» DATASET ENTRIES:
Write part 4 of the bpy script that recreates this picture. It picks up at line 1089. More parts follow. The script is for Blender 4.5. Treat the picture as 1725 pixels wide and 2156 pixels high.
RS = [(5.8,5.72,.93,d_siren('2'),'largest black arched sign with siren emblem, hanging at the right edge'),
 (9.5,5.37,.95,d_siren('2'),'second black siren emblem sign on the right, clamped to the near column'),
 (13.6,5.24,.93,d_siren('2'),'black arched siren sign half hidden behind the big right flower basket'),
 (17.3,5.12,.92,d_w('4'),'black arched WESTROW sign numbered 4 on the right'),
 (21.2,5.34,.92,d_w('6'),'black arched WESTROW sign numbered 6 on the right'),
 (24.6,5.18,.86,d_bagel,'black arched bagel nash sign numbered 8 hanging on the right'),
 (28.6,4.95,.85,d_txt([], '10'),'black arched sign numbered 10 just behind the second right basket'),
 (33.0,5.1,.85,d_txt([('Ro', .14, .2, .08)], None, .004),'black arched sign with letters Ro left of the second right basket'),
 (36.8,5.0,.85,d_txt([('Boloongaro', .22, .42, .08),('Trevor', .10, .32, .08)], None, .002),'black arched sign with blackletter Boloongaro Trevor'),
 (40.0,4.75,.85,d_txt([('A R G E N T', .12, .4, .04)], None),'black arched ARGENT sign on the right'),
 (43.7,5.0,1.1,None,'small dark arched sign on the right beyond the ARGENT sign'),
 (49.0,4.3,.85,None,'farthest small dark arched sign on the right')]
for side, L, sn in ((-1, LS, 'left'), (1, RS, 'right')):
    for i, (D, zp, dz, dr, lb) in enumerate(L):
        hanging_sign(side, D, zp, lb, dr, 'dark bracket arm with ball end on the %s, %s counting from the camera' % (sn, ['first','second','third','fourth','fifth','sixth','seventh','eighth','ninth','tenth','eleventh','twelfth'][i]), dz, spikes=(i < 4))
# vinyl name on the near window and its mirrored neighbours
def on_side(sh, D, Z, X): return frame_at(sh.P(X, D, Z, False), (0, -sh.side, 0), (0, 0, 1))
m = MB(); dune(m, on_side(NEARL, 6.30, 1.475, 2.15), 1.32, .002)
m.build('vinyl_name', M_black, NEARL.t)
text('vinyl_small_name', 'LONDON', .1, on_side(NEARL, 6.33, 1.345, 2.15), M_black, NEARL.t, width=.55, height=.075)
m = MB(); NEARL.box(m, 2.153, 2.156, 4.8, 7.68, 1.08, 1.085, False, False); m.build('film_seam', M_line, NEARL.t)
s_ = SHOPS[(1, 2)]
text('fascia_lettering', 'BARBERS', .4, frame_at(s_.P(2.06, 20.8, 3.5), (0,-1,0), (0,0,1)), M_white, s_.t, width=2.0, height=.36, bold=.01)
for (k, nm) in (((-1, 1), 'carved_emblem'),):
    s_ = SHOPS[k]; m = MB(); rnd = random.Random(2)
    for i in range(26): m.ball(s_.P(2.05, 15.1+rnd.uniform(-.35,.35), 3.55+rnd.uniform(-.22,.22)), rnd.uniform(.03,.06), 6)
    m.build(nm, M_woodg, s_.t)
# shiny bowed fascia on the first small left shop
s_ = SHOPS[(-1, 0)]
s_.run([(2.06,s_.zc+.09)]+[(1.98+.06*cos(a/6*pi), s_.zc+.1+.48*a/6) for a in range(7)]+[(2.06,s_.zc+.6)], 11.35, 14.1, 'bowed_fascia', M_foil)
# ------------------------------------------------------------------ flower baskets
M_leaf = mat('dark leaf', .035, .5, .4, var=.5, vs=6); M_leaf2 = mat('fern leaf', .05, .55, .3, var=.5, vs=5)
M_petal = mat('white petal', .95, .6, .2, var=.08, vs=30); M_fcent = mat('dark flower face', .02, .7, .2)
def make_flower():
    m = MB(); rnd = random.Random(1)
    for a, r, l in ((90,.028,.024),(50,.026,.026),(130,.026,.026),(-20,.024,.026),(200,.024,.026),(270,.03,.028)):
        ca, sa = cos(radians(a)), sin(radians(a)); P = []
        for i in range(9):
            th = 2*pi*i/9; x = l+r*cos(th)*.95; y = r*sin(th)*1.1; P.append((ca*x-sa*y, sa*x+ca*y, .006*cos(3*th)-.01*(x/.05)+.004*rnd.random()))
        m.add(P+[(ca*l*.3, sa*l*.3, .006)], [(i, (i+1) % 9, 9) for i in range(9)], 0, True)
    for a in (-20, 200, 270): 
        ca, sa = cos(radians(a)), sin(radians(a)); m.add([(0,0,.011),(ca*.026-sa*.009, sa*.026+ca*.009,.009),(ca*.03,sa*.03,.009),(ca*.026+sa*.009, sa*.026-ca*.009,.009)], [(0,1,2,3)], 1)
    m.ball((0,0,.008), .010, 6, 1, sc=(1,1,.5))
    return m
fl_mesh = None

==

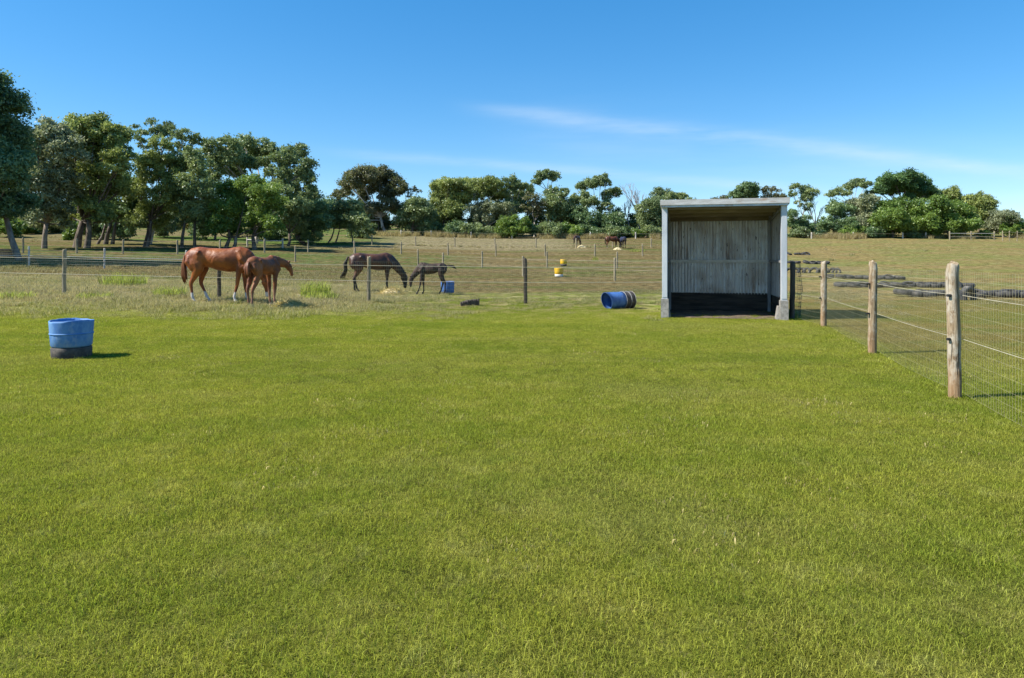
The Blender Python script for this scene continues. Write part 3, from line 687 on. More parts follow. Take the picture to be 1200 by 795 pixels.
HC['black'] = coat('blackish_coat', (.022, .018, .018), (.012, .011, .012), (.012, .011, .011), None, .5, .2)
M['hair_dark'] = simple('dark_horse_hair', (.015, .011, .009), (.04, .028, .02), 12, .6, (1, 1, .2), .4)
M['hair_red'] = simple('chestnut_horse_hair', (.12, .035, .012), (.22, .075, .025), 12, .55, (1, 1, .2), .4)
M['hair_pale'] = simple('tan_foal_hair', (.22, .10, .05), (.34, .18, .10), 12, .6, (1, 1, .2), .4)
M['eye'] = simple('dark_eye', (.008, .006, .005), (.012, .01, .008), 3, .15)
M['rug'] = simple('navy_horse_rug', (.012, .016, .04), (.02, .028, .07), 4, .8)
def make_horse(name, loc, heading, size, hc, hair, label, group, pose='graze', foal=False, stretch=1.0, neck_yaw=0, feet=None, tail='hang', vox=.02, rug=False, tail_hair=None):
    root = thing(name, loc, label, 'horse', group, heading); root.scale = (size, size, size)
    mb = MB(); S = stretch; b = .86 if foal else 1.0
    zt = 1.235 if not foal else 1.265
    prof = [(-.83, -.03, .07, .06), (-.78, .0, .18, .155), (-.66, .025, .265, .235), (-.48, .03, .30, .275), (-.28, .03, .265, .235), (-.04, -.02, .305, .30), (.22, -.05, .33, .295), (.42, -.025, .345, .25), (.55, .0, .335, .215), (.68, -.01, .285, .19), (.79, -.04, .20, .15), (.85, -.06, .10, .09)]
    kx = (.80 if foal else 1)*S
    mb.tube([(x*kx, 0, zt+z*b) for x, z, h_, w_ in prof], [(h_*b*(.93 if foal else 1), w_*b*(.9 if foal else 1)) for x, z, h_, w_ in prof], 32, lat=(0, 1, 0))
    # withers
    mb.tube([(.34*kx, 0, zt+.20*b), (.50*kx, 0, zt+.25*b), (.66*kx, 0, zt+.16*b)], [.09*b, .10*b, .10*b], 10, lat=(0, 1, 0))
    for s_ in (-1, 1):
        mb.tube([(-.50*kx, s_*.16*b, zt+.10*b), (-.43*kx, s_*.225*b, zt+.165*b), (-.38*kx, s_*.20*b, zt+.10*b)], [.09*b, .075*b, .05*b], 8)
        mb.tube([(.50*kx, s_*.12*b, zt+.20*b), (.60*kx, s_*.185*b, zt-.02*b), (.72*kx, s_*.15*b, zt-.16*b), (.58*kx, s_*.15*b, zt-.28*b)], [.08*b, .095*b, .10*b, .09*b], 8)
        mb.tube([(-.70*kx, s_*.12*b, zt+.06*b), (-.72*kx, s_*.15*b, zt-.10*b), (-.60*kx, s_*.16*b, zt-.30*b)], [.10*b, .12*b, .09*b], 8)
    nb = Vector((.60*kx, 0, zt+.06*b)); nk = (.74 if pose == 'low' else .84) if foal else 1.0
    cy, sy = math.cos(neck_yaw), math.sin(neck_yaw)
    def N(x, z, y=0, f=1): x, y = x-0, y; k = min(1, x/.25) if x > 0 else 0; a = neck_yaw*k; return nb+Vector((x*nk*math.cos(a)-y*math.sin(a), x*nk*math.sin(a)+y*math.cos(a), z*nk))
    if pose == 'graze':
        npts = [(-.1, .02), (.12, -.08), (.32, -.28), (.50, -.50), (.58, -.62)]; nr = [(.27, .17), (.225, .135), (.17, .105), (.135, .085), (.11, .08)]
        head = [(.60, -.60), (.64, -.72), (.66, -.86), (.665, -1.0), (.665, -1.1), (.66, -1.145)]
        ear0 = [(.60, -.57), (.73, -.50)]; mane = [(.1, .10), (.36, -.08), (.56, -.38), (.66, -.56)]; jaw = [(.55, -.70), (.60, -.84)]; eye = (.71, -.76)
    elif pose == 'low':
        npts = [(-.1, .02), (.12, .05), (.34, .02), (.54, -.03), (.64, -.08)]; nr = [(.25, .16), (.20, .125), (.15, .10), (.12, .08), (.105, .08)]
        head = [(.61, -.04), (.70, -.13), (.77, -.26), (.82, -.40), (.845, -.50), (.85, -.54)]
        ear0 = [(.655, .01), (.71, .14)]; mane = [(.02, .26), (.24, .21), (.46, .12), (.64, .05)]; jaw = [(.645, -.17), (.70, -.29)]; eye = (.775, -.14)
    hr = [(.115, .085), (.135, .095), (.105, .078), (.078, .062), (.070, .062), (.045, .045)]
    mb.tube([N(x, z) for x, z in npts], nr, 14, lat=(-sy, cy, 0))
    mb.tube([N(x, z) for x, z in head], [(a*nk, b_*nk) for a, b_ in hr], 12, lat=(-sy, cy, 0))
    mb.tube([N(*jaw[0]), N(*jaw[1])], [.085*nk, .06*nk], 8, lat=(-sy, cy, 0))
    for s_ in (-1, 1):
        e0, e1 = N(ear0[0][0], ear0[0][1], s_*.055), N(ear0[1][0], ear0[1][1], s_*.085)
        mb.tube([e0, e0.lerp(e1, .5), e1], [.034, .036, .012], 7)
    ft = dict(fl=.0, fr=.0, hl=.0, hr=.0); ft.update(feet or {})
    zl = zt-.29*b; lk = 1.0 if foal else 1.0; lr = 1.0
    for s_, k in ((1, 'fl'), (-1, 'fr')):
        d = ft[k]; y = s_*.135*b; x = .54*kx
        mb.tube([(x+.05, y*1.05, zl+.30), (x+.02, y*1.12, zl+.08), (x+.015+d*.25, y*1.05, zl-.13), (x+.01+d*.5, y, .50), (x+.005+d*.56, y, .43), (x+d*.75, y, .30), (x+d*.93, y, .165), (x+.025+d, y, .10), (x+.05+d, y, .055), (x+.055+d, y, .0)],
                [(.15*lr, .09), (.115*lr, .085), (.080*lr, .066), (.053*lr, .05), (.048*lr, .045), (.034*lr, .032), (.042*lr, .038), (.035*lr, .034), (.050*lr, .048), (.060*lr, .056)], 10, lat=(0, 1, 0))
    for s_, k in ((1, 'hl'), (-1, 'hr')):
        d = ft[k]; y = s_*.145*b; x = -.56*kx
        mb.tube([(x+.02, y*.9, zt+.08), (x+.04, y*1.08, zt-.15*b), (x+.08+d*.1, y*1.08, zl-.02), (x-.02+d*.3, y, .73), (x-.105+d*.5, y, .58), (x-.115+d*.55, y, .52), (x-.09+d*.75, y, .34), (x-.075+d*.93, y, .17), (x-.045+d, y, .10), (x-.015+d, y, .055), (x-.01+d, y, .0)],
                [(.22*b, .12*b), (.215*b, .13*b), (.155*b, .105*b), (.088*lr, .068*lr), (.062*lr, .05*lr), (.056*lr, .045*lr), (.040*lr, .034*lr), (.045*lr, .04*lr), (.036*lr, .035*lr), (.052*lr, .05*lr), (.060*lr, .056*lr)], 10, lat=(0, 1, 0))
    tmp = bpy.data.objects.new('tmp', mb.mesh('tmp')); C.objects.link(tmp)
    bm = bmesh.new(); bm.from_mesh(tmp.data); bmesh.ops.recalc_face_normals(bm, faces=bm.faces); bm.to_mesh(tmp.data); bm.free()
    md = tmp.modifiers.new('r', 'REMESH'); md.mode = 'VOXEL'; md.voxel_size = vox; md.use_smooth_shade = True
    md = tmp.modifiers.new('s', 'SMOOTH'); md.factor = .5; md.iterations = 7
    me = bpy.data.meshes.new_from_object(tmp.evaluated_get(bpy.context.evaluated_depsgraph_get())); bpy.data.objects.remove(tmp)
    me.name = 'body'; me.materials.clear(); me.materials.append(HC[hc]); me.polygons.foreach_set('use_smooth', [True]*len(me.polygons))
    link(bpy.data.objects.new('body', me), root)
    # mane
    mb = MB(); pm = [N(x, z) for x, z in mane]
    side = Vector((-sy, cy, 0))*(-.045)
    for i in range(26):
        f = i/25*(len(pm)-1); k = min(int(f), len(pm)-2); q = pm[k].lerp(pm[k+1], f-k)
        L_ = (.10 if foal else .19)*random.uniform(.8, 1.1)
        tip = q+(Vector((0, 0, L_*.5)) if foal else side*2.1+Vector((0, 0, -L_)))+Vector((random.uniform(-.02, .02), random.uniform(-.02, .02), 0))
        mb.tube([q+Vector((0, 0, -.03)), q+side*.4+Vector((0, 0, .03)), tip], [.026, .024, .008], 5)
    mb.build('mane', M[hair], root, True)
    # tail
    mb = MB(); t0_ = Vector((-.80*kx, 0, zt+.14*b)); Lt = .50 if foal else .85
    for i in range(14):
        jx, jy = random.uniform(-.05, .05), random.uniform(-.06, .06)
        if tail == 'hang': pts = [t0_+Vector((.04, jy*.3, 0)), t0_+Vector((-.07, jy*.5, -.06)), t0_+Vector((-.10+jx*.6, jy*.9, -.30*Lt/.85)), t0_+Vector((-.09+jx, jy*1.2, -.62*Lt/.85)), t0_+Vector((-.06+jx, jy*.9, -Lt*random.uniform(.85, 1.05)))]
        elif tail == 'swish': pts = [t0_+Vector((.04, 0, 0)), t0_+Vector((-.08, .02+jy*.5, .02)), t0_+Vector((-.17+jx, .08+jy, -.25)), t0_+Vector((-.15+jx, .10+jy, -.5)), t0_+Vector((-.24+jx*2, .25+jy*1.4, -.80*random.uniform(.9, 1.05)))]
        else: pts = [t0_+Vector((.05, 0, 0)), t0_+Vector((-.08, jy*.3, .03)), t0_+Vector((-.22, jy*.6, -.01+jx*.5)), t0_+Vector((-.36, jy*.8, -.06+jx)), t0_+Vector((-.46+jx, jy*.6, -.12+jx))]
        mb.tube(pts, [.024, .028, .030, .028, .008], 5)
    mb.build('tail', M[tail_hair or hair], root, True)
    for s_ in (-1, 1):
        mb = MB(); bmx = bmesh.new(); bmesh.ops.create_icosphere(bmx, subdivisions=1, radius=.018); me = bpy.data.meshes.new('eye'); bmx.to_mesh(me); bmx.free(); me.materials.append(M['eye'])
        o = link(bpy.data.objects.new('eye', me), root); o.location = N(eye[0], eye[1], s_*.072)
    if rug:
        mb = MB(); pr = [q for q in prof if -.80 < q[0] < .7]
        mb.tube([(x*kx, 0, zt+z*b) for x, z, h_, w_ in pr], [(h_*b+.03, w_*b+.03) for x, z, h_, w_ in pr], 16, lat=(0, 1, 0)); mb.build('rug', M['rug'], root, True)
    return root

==

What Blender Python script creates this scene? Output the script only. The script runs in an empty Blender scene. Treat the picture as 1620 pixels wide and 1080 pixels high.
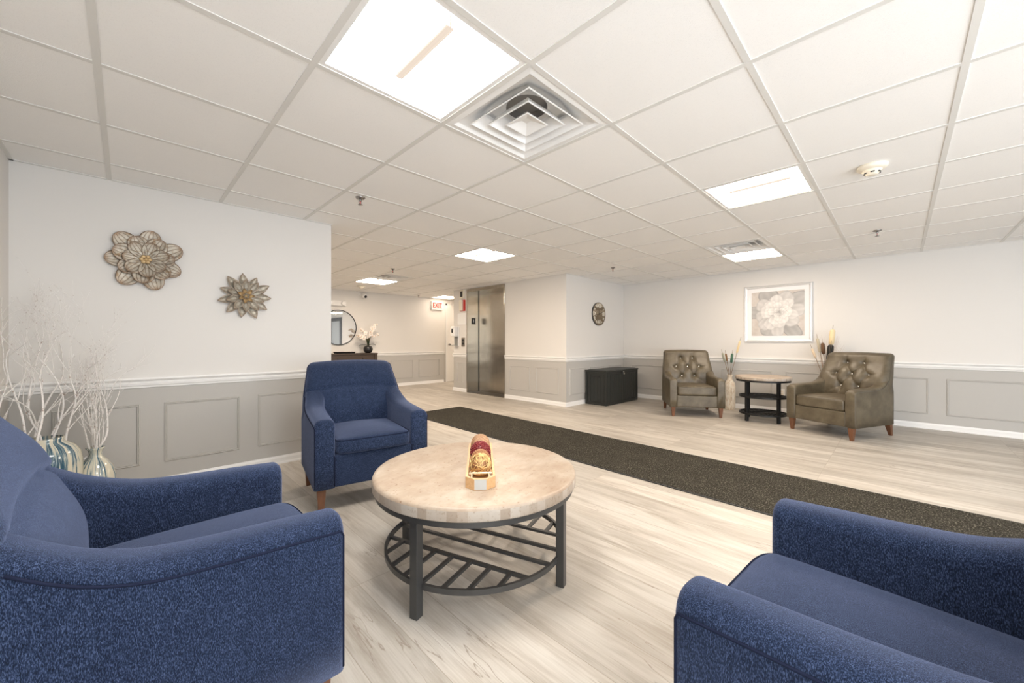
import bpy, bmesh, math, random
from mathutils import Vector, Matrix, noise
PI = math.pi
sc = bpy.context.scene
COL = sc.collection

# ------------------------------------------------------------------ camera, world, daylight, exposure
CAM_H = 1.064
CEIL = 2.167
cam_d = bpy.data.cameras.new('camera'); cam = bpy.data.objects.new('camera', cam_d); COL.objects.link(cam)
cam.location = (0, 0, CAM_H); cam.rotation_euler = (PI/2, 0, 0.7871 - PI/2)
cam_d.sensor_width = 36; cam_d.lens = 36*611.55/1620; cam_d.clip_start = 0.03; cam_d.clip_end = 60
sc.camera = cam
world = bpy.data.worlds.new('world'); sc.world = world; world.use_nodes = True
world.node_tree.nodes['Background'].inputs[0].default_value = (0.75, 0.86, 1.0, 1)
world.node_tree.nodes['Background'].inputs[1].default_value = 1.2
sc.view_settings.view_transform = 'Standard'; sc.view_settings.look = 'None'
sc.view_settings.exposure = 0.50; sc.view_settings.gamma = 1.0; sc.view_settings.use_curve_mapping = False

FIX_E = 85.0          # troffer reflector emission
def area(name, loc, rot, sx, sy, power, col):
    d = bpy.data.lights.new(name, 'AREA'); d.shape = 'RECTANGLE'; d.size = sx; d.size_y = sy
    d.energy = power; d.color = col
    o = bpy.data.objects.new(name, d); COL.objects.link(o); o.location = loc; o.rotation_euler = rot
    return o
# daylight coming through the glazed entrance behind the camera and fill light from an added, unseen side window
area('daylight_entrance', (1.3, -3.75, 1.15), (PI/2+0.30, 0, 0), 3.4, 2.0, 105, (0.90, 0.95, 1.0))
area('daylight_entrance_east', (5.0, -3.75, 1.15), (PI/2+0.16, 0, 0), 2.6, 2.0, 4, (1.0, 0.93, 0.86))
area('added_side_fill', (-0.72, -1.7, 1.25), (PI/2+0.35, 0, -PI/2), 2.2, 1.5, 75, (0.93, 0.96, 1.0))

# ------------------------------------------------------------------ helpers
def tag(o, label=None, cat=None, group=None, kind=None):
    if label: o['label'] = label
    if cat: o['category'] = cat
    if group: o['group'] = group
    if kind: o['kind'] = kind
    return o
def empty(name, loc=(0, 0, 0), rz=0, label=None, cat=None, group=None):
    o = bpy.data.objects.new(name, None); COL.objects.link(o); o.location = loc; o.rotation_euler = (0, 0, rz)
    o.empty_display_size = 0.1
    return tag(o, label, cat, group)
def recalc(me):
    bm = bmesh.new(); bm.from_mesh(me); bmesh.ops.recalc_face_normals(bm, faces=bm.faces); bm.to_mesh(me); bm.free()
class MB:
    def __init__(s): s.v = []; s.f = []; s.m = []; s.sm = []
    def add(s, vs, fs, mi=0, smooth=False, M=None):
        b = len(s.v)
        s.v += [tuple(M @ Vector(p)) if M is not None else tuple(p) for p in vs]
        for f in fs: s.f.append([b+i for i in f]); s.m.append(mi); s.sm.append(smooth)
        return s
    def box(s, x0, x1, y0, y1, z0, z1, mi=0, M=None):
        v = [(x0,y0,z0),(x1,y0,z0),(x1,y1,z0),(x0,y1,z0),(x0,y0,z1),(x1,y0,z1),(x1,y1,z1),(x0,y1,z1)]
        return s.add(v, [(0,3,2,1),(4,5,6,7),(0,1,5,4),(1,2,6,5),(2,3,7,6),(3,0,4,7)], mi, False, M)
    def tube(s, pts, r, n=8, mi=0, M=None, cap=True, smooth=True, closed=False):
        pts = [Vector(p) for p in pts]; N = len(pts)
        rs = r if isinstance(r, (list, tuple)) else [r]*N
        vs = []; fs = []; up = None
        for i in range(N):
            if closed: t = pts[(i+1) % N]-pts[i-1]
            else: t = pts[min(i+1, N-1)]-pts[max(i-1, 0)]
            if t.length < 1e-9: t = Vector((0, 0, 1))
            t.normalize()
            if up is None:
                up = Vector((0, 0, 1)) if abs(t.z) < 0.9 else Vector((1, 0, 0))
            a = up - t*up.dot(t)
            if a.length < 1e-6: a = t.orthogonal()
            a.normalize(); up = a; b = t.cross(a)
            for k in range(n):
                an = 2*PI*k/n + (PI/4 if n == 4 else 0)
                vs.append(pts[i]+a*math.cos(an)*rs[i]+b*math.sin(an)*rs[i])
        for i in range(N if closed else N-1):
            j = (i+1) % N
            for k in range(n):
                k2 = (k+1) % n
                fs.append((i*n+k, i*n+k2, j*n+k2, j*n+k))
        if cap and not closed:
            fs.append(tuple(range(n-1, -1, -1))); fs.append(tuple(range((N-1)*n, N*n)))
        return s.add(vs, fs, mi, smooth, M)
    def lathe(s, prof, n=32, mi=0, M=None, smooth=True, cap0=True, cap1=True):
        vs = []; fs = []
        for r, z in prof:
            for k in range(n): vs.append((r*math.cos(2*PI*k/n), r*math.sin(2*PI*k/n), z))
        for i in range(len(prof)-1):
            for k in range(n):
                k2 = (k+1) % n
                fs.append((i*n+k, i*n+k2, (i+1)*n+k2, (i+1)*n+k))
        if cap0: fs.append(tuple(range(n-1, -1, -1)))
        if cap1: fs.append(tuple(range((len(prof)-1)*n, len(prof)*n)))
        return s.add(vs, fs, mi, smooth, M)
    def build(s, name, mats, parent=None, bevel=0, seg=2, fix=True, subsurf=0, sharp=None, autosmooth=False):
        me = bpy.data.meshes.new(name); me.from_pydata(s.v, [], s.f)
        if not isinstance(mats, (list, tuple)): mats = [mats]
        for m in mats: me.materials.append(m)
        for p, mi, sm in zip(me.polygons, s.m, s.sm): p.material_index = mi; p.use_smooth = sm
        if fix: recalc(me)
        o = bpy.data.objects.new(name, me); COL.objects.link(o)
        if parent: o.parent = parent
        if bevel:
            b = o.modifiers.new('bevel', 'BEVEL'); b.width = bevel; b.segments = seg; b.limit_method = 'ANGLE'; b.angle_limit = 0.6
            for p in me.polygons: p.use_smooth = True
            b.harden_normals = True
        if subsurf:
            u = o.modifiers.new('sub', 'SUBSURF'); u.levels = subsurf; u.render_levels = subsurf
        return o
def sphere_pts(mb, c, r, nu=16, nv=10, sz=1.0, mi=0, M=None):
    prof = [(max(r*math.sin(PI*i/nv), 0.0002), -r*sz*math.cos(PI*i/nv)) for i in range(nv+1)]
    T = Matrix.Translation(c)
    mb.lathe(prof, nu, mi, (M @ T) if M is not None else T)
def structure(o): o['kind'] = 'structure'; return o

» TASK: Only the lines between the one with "What Blender Python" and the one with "sc.view_settings.exposure = 0.50;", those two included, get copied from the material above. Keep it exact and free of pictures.

» THE SOLUTION:
What Blender Python script creates this scene? Output the script only. The script runs in an empty Blender scene. Treat the picture as 1620 pixels wide and 1080 pixels high.
import bpy, bmesh, math, random
from mathutils import Vector, Matrix, noise
PI = math.pi
sc = bpy.context.scene
COL = sc.collection

# ------------------------------------------------------------------ camera, world, daylight, exposure
CAM_H = 1.064
CEIL = 2.167
cam_d = bpy.data.cameras.new('camera'); cam = bpy.data.objects.new('camera', cam_d); COL.objects.link(cam)
cam.location = (0, 0, CAM_H); cam.rotation_euler = (PI/2, 0, 0.7871 - PI/2)
cam_d.sensor_width = 36; cam_d.lens = 36*611.55/1620; cam_d.clip_start = 0.03; cam_d.clip_end = 60
sc.camera = cam
world = bpy.data.worlds.new('world'); sc.world = world; world.use_nodes = True
world.node_tree.nodes['Background'].inputs[0].default_value = (0.75, 0.86, 1.0, 1)
world.node_tree.nodes['Background'].inputs[1].default_value = 1.2
sc.view_settings.view_transform = 'Standard'; sc.view_settings.look = 'None'
sc.view_settings.exposure = 0.50; sc.view_settings.gamma = 1.0; sc.view_settings.use_curve_mapping = False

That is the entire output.